Tal vez la mayor dificultad que se debe superar luego de un desenlace fáctico, ocasionado por un eventual enfrentamiento entre venezolanos, es que el grado de confrontación no sea de una magnitud que nos lleve a un país irreconciliable. Partimos entonces de la básica premisa de que la mejor guerra es la que pueda evitarse.
Sin embargo, nos preguntamos qué tan posible es disponer de una opción distinta. Nunca antes, luego de superada la guerra federal, hubo en Venezuela el inminente peligro que hoy se nos muestra con tanta crudeza e intensidad.
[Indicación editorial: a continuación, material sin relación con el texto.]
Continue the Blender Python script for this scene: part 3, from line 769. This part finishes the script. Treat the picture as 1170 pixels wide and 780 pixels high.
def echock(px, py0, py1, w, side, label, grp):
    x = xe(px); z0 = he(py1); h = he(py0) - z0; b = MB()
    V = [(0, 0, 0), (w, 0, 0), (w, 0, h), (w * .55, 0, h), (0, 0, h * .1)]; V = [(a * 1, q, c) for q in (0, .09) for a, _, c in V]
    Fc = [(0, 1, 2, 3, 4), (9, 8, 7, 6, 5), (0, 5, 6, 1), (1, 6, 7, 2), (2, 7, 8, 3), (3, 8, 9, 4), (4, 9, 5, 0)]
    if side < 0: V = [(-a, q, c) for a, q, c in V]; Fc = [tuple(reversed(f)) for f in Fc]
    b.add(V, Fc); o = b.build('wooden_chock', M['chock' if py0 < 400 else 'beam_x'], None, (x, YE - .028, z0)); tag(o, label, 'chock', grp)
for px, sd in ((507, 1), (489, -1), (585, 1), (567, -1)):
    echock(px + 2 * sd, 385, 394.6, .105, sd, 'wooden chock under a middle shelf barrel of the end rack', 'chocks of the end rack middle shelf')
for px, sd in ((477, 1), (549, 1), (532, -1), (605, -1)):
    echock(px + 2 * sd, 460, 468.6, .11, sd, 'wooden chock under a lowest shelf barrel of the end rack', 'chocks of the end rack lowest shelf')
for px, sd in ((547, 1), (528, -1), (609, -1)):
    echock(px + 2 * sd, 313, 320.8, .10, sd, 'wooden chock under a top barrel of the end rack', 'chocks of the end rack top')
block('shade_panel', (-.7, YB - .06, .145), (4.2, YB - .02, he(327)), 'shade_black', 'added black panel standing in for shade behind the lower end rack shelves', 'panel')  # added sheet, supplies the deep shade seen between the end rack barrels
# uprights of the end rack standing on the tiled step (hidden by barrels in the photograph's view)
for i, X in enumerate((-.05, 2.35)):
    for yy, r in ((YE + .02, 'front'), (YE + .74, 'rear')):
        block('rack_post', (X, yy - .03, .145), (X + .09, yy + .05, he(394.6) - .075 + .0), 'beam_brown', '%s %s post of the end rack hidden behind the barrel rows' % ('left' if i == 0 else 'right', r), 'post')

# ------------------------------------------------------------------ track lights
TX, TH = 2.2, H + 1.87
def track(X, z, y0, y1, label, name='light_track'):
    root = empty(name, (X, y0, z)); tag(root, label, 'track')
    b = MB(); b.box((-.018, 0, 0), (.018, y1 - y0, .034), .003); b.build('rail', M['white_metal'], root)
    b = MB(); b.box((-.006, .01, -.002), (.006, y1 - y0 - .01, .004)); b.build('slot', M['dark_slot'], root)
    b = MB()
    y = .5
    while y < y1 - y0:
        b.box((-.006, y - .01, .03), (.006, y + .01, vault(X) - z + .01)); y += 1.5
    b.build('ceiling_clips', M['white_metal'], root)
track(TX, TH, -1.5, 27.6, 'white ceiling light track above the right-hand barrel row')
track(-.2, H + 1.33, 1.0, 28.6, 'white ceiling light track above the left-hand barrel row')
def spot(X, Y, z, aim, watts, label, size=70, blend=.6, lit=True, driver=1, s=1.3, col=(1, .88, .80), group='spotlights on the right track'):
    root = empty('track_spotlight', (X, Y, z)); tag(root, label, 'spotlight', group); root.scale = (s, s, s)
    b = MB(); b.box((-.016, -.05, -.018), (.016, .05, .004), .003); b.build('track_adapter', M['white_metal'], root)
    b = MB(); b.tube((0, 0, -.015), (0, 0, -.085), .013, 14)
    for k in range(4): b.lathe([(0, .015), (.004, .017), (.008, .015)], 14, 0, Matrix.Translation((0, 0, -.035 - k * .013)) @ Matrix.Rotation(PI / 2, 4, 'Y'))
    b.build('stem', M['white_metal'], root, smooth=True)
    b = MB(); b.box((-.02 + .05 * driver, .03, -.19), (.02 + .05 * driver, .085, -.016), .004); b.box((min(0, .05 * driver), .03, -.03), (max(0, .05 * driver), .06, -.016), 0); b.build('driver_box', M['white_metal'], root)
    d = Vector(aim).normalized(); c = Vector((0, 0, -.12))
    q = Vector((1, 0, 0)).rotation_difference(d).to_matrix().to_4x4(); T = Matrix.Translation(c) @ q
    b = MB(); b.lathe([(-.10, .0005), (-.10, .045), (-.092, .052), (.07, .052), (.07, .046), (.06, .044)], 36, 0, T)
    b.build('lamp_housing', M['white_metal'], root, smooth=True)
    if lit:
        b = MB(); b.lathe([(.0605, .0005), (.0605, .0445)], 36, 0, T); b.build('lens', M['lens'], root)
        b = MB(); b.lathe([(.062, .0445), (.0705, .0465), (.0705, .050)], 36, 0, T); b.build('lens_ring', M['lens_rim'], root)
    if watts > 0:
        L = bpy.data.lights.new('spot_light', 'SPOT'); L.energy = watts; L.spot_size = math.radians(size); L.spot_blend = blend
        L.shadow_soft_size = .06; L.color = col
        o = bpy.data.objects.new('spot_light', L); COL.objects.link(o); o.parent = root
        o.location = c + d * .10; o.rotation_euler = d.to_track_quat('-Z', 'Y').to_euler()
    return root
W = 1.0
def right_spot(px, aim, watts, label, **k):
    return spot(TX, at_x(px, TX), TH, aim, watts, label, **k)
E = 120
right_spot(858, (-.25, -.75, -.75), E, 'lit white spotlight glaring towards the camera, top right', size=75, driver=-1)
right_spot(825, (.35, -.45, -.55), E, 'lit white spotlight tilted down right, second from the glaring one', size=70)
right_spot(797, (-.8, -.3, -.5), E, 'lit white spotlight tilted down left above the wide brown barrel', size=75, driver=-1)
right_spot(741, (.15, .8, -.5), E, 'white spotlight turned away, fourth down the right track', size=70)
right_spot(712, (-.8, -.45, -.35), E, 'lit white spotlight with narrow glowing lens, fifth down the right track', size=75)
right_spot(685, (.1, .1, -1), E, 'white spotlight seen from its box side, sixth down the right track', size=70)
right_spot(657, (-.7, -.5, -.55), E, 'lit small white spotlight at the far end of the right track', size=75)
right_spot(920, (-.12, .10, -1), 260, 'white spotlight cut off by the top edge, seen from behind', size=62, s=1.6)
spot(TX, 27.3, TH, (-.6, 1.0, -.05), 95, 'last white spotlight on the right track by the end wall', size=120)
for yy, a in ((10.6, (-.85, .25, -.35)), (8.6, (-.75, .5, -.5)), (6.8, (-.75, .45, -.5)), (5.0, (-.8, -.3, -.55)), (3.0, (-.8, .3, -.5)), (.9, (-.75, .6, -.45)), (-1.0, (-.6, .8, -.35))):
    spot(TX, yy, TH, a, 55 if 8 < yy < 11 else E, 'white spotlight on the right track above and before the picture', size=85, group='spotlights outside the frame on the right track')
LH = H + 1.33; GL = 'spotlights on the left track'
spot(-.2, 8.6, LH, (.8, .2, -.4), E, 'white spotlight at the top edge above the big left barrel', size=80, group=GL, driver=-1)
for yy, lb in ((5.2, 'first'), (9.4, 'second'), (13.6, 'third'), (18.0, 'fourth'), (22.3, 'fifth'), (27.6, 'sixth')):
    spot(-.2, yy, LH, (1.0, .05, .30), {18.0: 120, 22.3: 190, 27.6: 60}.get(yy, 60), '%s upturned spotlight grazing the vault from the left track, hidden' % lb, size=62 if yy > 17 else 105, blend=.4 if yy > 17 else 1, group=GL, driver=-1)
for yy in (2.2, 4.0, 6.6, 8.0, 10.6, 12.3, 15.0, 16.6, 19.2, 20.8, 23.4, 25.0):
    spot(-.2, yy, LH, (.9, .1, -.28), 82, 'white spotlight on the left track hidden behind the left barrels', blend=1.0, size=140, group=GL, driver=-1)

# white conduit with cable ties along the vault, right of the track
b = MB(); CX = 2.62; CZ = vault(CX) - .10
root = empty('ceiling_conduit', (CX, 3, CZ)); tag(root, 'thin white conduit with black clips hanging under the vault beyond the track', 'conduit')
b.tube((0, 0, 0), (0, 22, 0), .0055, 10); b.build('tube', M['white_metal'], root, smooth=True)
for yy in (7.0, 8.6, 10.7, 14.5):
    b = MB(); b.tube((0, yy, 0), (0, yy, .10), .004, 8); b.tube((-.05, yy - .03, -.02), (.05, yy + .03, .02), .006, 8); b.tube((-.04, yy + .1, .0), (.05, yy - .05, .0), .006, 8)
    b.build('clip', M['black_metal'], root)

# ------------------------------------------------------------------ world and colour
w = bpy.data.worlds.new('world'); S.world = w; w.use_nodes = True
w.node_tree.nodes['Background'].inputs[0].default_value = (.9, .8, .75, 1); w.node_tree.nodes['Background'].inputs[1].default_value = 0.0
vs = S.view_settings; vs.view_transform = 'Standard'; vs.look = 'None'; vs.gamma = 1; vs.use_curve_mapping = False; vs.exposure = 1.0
Ningún otro proceso nos ha llevado a los altos niveles de fragmentación, exclusión, violencia y arbitrariedad que hoy padece nuestra patria.
¿Qué nos trajo hasta aquí? La interrogante es necesaria cuando revisamos los acontecimientos que provocaron deslindes que configuraron diferentes etapas en la historia de Venezuela en el siglo XX. La rebelión generacional del 28, que nos llevó a superar el gomecismo y lideró cambios políticos y sociales sustanciales en el trienio revolucionario, fue un proceso incruento. El ascenso al poder del dictador Pérez Jiménez fue un proceso selectivamente cruento con adecos y comunistas. A partir del 58, con una incipiente democracia, hubo procesos que resultaron puntualmente cruentos en tanto en cuanto atentaron contra el sistema democrático. Los golpes del Barcelonazo, el Carupanazo y el Porteñazo, la lucha contra la guerrilla castrocomunista, los golpes del 92, ni siquiera el planificado Caracazo, todos con sus lamentables bajas, nos llevaron al extremo al que nos ha llevado este régimen.
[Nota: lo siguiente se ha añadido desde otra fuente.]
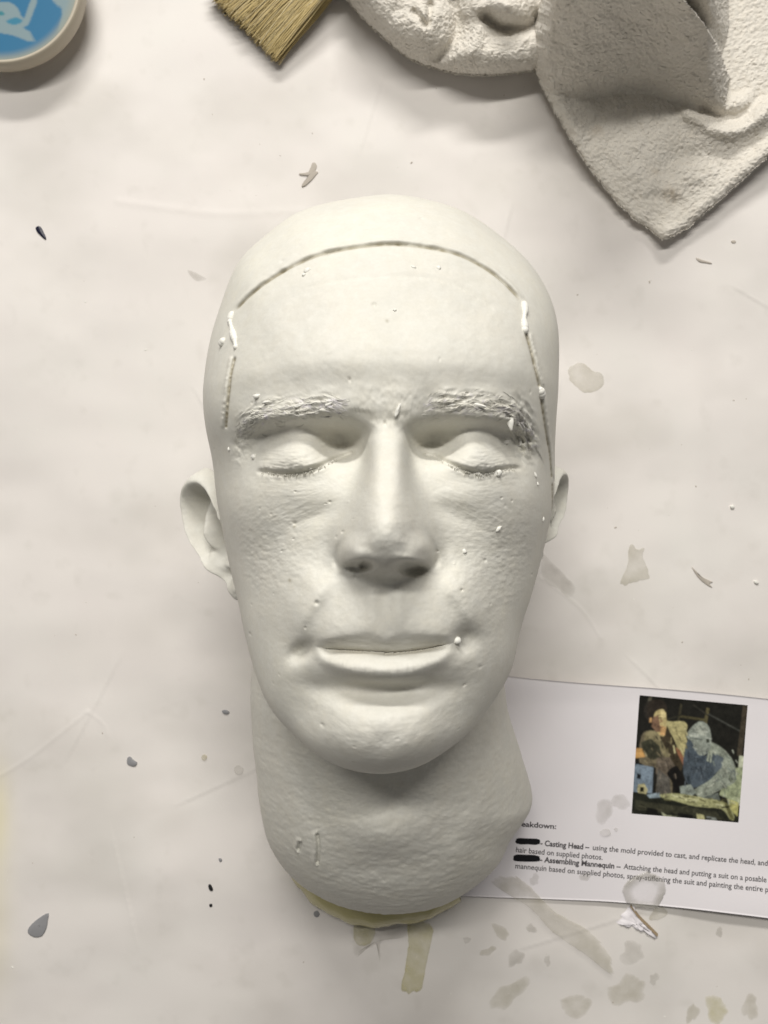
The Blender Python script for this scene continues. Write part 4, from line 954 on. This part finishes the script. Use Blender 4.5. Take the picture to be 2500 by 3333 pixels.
# ------------------------------------------------------------------ towel
def towel_piece(outline_px, center_px, zfun, na, nr, name, parent, edge_h, seed, dirt_spots=()):
    P_ = np.array(spline(outline_px, 10, closed=True)); c = np.array(center_px, float)
    a_ = np.arctan2(P_[:, 1] - c[1], P_[:, 0] - c[0]); r_ = np.hypot(P_[:, 0] - c[0], P_[:, 1] - c[1]); o_ = np.argsort(a_)
    ph = np.linspace(-math.pi, math.pi, na, endpoint=False); R_ = np.interp(ph, a_[o_], r_[o_], period=2 * math.pi)
    R_ = R_ * (1 + 0.006 * fbm(np.cos(ph) * 40, np.sin(ph) * 40, oct=2, seed=seed))
    s = np.linspace(0.01, 1, nr)[:, None]; s = 1 - (1 - s) ** 1.35
    px_ = c[0] + s * R_ * np.cos(ph); py_ = c[1] + s * R_ * np.sin(ph)
    de = (1 - s) * R_ * 0.155                                    # rough distance to the border, mm
    z = zfun(px_, py_, de)
    x_, y_ = at(px_, py_, z)
    terry = 0.55 * fbm(x_ / 1.5, y_ / 1.3, z / 1.5, oct=2, seed=seed + 1) + 0.30 * fbm(x_ / 4.0, y_ / 3.2, z / 4, oct=2, seed=seed + 2)
    lp = 1 - np.abs(vnoise(x_ / 1.0, y_ / 0.85, z / 1.0, seed=seed + 3)); terry = terry + 0.55 * lp
    terry = terry * 0.85
    z2 = z + terry * np.clip(de / 1.0 + 0.35, 0, 1)
    gx = 0.35 * fbm(x_ / 1.2, y_ / 1.2, z / 1.2, oct=2, seed=seed + 5); gy = 0.35 * fbm(x_ / 1.2, y_ / 1.2, z / 1.2, oct=2, seed=seed + 6)
    VX, VY = x_ + gx, y_ + gy
    tb = np.linspace(0, 1, 7)[1:, None]
    ex = VX[-1] * np.ones_like(tb) ; ey = VY[-1] * np.ones_like(tb); ez = z2[-1] - tb * edge_h
    cx_, cy_ = at(c[0], c[1], 15); ins = 1 - 0.02 * tb - 0.10 * tb ** 3
    ex = cx_ + (ex - cx_) * ins; ey = cy_ + (ey - cy_) * ins
    A = np.concatenate([VX, ex]); B = np.concatenate([VY, ey]); Cc = np.concatenate([z2, ez])
    V = np.stack([A, B, Cc], -1).reshape(-1, 3); ci = len(V)
    V = np.concatenate([V, V[:na].mean(0)[None]]); j = np.arange(na)
    dirt_and_tone = np.zeros(A.shape)
    for qx, qy, rr, aa in dirt_spots:
        d0, d1 = at(qx, qy, 10); dirt_and_tone = np.maximum(dirt_and_tone, aa * np.exp(-(((A - d0) ** 2 + (B - d1) ** 2) / rr ** 2)) * (0.6 + 0.4 * fbm(A / 2, B / 2, oct=2, seed=9)))
    # image y runs down so the winding is mirrored
    me = mesh_np(name, V, quads=ring_quads(nr + 6, na)[:, ::-1], tris=np.stack([(j + 1) % na, j, np.full(na, ci)], -1), attrs={'dirt_and_tone': np.append(np.clip(dirt_and_tone, 0, 1).ravel(), 0)})
    o_ = link(name, me, M_TOWEL, parent)
    # raised cotton loops standing out of the pile
    r_ = np.random.default_rng(seed + 9); K = 5000 if name == 'flap' else 2500
    ii = nr - 1 - r_.integers(0, 6, K); jj = r_.integers(0, na, K)
    b0 = np.stack([VX[ii, jj], VY[ii, jj], z2[ii, jj] - 0.25], -1)
    th_ = r_.uniform(0, 2 * math.pi, K); ln_ = r_.uniform(.4, 1.1, K); wd_ = r_.uniform(.2, .4, K)
    dv = np.stack([np.cos(th_) * ln_, np.sin(th_) * ln_, r_.uniform(.15, .8, K)], -1); sv = np.stack([-np.sin(th_) * wd_, np.cos(th_) * wd_, 0 * wd_], -1)
    up_ = np.array([0, 0, .45])
    VV = np.stack([b0 - sv, b0 + sv, b0 + dv * .55 + sv * .9 + up_, b0 + dv * .55 - sv * .9 + up_, b0 + dv], 1).reshape(-1, 3)
    k5 = np.arange(K)[:, None] * 5
    lo = link('terry_loops', mesh_np('terry_loops', VV, quads=k5 + np.array([[0, 1, 2, 3]]), tris=k5 + np.array([[3, 2, 4]]), attrs={'dirt_and_tone': np.repeat(np.clip(dirt_and_tone[ii, jj], 0, 1), 5)}), M_TOWEL, parent)
    lo['kind'] = 'stuff'
    return o_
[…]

Algo distinto a esos procesos ha generado que con esta dictadura buena parte del país y otros países vean como una opción una intervención humanitaria y este es el quid del asunto.
A ninguno de esos gobiernos se le ocurrió la entrega de nuestra soberanía a otros países y grupos irregulares. Ni la sistemática destrucción de las instituciones políticas y sociales. A la destrucción sostenida de nuestra economía. Como tampoco la entrega a los carteles de la droga, ni a los grupos terroristas o a la corrupción de la cúpula militar manejada por agentes extranjeros. Todo, absolutamente todo en un cóctel Molotov contra el país.
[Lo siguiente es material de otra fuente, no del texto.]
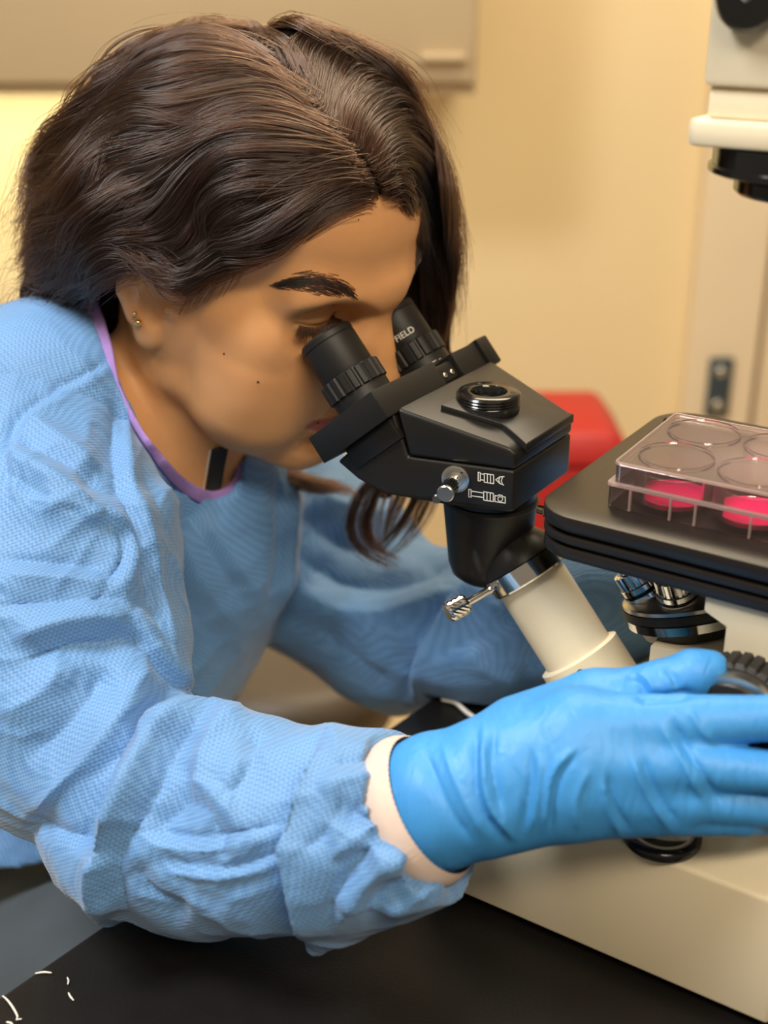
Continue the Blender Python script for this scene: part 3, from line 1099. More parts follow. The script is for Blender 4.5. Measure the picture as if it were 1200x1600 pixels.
V, F = barblock(-58, 3, 0.5, 0.5)
obj('near_cover', V, F, M['black'], bar, bevel=0.0009)
V, F = barblock(22, 58, 0.5, 0.5)
obj('far_cover', V, F, M['black'], bar, bevel=0.0009)
V, F = tbox(-315.5, -297.5, 48, 60, -30, 17.5)
obj('far_end_cap', V, F, M['black'], bar, bevel=0.0012)
V, F = tbox(-311, -301.5, 4.2, 21, -30, 13.2)
lp = obj('scale_plate', V, F, M['satin'], bar, bevel=0.0003)
for yy in (9.0, 16.5):
    V, F = lathe([(0.0017, 0), (0.0017, 0.0004), (0.0011, 0.0006)], tn(-305, yy, 13.2), ndir, 20)
    sc2 = obj('screw', V, F, M['screw'], lp)
    V, F = lathe([(0.0006, 0.0006), (0.0005, 0.0008)], tn(-305, yy, 13.2), ndir, 10)
    obj('slot', V, F, M['gloss'], sc2)
V, F = tbox(-298.4, -286, -52, 52, -26, 10.5)
obj('back_strip', V, F, M['satin'], bar, bevel=0.0008)

# eyepieces
for sgn in (-1, 1):
    yc = 31 * sgn
    nn = -12
    c0 = tn(-317.5, yc, nn)
    ax = -tdir
    V, F = lathe([(0.0165, -0.004), (0.0165, 0.004), (0.0150, 0.0042)], c0, ax, 64)
    ep = obj('eyepiece', V, F, M['black'], scope, auto=0.5)
    V, F = lathe([(0.0168, 0.0042), (0.0178, 0.0048), (0.0178, 0.0150), (0.0168, 0.0156)], c0, ax, 120, gear=(20, 0.0010, [1, 2]))
    obj('ribbed_collar', V, F, M['black'], ep, auto=0.45)
    V, F = lathe([(0.0152, 0.0156), (0.0155, 0.0165), (0.0155, 0.0345), (0.0151, 0.0348), (0.0151, 0.0352), (0.0155, 0.0356), (0.0155, 0.0385), (0.0145, 0.0398), (0.0125, 0.0398), (0.0115, 0.0375), (0.0110, 0.034)], c0, ax, 72)
    obj('barrel', V, F, M['black'], ep, auto=0.6)
    V, F = lathe([(0.0108, 0.0338), (0.006, 0.0350), (0.001, 0.0354)], c0, ax, 32)
    obj('lens', V, F, M['gloss'], ep)
    d_ = -0.72 * ndir - 0.69 * E2 * 1.0
    V, F = lathe([(0.0010, 0), (0.0010, 0.0004)], c0 + ax * 0.010 + 0.0171 * (-E2 * 0.9 + ndir * 0.43), (-E2 * 0.9 + ndir * 0.43), 12)
    obj('set_screw', V, F, M['gloss'], ep)


def text_on_cylinder(s, size, c0, ax, r, ang0, u0, parent, name):
    """raised print wrapped round a barrel; letters run round the barrel"""
    cu = bpy.data.curves.new(name, 'FONT')
    cu.body = s
    cu.size = size
    o = bpy.data.objects.new(name, cu)
    COL.objects.link(o)
    dg = bpy.context.evaluated_depsgraph_get()
    me = bpy.data.meshes.new_from_object(o.evaluated_get(dg))
    bpy.data.objects.remove(o)
    bm = bmesh.new()
    bm.from_mesh(me)
    bmesh.ops.triangulate(bm, faces=bm.faces)
    bmesh.ops.subdivide_edges(bm, edges=bm.edges, cuts=1)
    v0 = np.cross(ax, u0)
    for v in bm.verts:
        a = ang0 + v.co.x / r
        v.co = Vector(c0 + ax * v.co.y + (r + 0.00012) * (math.cos(a) * u0 + math.sin(a) * v0))
    bm.to_mesh(me)
    bm.free()
    me.materials.append(M['white'])
    ob = bpy.data.objects.new(name, me)
    COL.objects.link(ob)
    adopt(ob, parent)
    return ob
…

Es en este desastre, de presos políticos, asesinatos de nuestros jóvenes, de fraude electoral para la presidencia y la ANC, de la designación fraudulenta del fiscal, el defensor, rectores del CNE y magistrados al TSJ, del asalto a la AN y la persecución de los diputados, más la constitución de otra AN chimba y una “oposición colaboracionista”, en el que la corporación criminal marca la pauta bélica.
Y siguen arremetiendo con fuerza, cuando sin ambages muestran como cotidiano al país ocupado militarmente tanto por cubanos como rusos y proyectan constituir a la Milicia como componente de la Fuerza Armada, todo como estrategia para que siga por las armas la hegemonía del mal y la mediocridad, a la que debemos entregarnos con diálogos o elecciones fraudulentas y sumirnos en las profundidades de la impotencia.
Lo dilemático ya no tiene cabida. Hace ya mucho que el régimen está en guerra. Al paso le han salido sanciones internacionales que -de este lado- se han manejado como cerco disuasivo en lo político y económico. Constituyen métodos que, de no ser eficaces para que esta mafia bélica abandone el poder, obligarían a una reacción que los confronte en otros términos.
Esperemos que de darse esa hipotética confrontación, los obligados e ingenuos milicianos -con vetustas armas y sin comida- no sean la acostumbrada “carne de cañón” del castrocomunismo, porque con ellos siempre la cabuya revienta por lo más delgado. Recordémosle a Don Quijote: el “peso de las armas no se puede llevar sin el gobierno de las tripas”.